**Required task:**
Repeat exactly the lines of the listing below, please, starting with the first and ending with the line containing "COL = sc.collection"; leave out the rest.
━━ Supplied information ━━
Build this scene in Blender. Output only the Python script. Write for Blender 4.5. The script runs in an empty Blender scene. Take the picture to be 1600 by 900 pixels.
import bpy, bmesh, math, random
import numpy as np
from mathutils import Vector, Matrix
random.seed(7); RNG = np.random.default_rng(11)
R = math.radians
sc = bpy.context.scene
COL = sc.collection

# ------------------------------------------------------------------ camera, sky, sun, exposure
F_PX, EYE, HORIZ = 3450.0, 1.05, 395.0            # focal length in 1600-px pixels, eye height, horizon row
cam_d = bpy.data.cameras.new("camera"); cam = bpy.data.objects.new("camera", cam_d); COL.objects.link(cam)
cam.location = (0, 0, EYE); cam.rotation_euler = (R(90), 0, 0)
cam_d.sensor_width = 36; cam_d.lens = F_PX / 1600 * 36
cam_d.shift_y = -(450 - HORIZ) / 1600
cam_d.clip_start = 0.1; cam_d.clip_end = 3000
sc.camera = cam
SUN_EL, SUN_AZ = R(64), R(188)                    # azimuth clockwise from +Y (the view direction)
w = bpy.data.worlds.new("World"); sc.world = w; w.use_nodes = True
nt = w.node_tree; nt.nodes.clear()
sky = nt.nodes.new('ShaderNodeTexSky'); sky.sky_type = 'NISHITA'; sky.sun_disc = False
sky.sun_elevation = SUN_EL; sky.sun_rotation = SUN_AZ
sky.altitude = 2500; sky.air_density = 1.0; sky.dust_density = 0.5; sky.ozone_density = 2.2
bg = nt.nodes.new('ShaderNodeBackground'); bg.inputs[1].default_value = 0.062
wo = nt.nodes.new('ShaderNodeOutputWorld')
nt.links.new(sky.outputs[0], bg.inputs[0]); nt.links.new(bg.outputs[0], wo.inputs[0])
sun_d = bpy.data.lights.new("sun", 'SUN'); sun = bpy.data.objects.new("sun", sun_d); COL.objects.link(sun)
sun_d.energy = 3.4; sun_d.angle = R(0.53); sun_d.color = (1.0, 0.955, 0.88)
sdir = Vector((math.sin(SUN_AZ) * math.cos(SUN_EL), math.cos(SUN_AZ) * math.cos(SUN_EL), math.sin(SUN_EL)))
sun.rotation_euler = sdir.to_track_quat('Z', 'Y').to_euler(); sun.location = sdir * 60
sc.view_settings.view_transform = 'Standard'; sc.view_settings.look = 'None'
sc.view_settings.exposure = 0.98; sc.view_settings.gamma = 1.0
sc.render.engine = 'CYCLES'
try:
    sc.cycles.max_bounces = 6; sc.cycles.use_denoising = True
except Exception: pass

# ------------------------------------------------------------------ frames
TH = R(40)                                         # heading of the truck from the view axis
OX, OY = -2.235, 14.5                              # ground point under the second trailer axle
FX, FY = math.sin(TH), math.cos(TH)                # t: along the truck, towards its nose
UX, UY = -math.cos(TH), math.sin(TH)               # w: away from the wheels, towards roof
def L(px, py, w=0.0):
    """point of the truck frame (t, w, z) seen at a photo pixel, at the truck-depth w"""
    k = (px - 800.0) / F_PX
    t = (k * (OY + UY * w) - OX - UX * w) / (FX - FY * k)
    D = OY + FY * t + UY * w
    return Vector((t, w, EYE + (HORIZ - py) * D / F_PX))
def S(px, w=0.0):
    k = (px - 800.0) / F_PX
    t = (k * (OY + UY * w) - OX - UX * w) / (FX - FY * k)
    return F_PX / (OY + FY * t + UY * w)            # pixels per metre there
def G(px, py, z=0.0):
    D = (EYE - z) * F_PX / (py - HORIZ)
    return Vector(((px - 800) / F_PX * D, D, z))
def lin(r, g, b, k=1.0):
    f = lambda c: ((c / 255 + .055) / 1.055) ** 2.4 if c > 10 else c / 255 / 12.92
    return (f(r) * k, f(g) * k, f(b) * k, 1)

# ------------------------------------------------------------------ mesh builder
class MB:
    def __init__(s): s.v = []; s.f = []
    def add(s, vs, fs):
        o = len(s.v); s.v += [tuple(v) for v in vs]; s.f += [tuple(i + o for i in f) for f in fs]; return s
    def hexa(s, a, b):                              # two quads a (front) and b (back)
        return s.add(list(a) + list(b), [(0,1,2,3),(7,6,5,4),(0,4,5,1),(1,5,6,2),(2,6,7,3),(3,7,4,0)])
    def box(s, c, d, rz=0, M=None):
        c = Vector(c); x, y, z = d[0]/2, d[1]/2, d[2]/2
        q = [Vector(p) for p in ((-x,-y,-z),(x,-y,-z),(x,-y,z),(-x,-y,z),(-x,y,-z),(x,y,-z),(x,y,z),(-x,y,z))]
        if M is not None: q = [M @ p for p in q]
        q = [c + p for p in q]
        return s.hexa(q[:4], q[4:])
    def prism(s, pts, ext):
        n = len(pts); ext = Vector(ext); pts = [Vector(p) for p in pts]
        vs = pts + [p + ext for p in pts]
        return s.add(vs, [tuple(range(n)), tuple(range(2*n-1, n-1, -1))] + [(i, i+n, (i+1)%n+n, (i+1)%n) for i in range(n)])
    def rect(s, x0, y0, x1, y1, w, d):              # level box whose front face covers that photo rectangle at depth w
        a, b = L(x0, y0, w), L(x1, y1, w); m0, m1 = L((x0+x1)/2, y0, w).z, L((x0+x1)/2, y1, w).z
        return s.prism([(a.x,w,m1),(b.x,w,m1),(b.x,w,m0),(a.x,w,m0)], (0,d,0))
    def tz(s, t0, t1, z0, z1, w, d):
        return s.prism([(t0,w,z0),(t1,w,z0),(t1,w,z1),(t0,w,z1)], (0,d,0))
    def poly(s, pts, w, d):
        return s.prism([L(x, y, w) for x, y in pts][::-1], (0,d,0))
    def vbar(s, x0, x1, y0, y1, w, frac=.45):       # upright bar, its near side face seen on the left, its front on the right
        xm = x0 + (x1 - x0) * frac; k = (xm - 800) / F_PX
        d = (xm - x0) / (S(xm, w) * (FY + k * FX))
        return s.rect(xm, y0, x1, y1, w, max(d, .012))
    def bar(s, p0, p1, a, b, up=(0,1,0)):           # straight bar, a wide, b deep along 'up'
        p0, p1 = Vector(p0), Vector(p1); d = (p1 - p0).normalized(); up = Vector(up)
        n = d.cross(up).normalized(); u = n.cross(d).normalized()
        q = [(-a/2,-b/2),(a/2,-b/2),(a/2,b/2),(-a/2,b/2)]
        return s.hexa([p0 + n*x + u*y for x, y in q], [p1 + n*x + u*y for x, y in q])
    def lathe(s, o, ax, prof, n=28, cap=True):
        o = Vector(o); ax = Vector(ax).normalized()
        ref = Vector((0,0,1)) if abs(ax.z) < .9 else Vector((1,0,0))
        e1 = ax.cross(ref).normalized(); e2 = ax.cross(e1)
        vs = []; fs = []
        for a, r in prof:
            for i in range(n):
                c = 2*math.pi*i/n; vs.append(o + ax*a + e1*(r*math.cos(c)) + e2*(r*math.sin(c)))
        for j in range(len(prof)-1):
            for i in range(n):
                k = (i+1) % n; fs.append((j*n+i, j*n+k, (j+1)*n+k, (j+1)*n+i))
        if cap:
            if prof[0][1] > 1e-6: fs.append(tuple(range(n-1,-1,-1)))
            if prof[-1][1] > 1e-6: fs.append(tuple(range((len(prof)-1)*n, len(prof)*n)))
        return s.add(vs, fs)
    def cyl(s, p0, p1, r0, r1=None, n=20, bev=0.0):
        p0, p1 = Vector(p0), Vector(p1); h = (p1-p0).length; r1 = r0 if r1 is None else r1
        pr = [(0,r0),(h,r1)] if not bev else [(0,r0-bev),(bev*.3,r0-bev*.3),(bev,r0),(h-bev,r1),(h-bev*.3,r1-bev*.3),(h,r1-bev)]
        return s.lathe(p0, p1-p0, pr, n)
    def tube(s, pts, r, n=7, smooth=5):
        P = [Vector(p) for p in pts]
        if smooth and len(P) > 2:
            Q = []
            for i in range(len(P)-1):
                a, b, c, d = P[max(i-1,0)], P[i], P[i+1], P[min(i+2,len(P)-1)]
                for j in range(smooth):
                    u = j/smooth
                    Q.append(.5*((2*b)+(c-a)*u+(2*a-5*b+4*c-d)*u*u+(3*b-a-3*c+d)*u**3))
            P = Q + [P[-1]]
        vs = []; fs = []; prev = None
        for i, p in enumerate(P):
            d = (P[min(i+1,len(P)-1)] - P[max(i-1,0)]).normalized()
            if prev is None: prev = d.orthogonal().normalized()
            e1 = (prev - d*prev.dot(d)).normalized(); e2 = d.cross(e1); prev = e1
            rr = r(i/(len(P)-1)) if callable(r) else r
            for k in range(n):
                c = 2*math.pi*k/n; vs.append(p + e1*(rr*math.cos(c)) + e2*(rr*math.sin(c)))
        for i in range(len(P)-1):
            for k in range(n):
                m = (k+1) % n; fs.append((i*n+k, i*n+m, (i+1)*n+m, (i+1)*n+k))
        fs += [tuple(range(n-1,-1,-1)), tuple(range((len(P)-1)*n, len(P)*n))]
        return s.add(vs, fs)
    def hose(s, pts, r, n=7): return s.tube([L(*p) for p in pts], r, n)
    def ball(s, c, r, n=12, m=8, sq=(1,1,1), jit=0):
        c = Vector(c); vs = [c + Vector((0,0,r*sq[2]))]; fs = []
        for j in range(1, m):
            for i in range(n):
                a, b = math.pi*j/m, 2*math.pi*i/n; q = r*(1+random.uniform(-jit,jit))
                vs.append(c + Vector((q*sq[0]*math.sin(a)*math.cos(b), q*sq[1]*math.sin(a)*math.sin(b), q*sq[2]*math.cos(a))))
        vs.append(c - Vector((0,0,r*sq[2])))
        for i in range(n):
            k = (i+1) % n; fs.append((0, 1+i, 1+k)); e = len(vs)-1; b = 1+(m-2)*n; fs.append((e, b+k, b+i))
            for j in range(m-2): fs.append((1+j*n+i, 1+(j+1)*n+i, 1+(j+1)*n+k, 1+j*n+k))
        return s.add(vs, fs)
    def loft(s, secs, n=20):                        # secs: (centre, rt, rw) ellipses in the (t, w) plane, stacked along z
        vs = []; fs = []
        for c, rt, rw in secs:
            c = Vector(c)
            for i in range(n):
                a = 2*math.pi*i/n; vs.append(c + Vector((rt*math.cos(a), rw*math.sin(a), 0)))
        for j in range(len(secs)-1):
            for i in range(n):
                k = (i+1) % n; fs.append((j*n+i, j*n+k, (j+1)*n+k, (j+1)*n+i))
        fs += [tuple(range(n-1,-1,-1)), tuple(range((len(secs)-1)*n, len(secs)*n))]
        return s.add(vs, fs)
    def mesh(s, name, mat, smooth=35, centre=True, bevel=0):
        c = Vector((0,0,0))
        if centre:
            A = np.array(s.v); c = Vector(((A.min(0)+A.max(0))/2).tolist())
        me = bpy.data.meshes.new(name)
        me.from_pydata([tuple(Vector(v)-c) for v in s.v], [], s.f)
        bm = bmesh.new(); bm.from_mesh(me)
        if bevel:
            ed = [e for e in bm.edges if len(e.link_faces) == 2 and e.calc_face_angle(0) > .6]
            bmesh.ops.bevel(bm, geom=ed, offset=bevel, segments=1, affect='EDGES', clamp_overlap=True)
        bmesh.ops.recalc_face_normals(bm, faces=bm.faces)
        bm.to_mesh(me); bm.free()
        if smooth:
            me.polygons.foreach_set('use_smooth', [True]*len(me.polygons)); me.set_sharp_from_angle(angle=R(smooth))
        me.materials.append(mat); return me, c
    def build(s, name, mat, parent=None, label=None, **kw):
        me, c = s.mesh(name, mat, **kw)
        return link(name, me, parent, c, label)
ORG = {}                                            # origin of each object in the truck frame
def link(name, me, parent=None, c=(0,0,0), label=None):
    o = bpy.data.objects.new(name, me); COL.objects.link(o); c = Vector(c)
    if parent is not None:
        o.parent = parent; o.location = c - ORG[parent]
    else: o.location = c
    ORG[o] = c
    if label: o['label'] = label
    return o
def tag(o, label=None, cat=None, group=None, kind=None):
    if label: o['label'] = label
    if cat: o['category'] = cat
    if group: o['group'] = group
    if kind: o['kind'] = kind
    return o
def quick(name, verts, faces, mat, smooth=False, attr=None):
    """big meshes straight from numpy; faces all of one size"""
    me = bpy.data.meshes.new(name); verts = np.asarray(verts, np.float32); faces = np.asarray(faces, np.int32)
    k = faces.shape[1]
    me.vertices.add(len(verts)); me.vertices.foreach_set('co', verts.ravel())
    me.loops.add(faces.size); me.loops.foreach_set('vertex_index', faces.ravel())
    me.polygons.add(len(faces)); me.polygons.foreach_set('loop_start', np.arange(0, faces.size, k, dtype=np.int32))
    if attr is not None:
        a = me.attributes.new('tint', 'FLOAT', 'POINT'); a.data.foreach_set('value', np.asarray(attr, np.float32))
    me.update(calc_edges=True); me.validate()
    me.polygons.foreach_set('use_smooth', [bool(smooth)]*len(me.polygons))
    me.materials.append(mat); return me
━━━
**Task result:**
Build this scene in Blender. Output only the Python script. Write for Blender 4.5. The script runs in an empty Blender scene. Take the picture to be 1600 by 900 pixels.
import bpy, bmesh, math, random
import numpy as np
from mathutils import Vector, Matrix
random.seed(7); RNG = np.random.default_rng(11)
R = math.radians
sc = bpy.context.scene
COL = sc.collection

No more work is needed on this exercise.